Polarization and Punishment: Stanford Professor Awarded 2026 Palmer Prize
“The most sensible ways to approach criminal justice often are approaches that draw support from across the political divide,” says David A. Sklansky, Stanley Morrison Professor of Law at Stanford Law School.
Sklansky won Chicago-Kent College of Law’s 2026 Roy C. Palmer Prize on Democracy, Civil Liberties, and the Rule of Law for his book, Criminal Justice in a Divided America: Police, Punishment, and the Future of Our Democracy (Harvard University Press 2025).
“American criminal justice is in crisis,” he writes in the book. “It doesn’t do nearly enough to prevent crime, and it doesn’t deliver nearly enough justice.”
In the book, Sklansky, who is also the faculty co-director of the Stanford Criminal Justice Center, argues that while political polarization and the crisis of criminal justice are typically considered to be two very different issues, they are tightly linked.
He says that we cannot fix one without addressing the other.
“Failures of criminal justice are a big part of what has led to the polarized poisonous politics that we have today,” he says. And he argues that “if we’re going to fix criminal justice, we need to take into account that polarization and that poison, because it limits the kinds of solutions that can have staying power.”
Sklansky explains that our current crisis of criminal justice is built on a bipartisan tough-on-crime ethos that lasted through the 1970s into the early twenty-first century.

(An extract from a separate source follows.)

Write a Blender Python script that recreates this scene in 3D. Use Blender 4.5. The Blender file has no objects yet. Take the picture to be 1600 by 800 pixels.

“Many of these approaches were far too draconian and far too inequitable,” he says. “They caused massive damage to individuals, families, and communities without really doing anything to make our community safer. I think that the excesses of those hyper-punitive policies drove a lot of people toward ways of thinking about the criminal justice that, although I’m sympathetic to them, I don’t think ultimately represent good paths forward.”
Sklansky believes that one way to heal the system is to return to community policing, which was popular in the late twentieth century, while fixing its weaknesses.
“When it was done right, it represented an effort to get away from the police as a thin blue line separate from the community and toward a conception of the police as public servants who worked with other parts of the community to help build community safety,” says Sklansky.
Sklansky will visit Chicago-Kent to deliver the Palmer Prize lecture on November 10, 2026.
He will connect the concepts in his book, which was finished before the 2024 United States presidential election, with current events.
The Palmer Prize was established in spring 2007 by alumnus Roy C. Palmer ’62 and his wife, Susan M. Palmer, to honor a work of scholarship that explores threats to, or support of, the liberal democratic constitutional order. The $10,000 prize is designed to encourage and reward public debate among scholars on current issues affecting the rights of individuals and the responsibilities of governments throughout the world.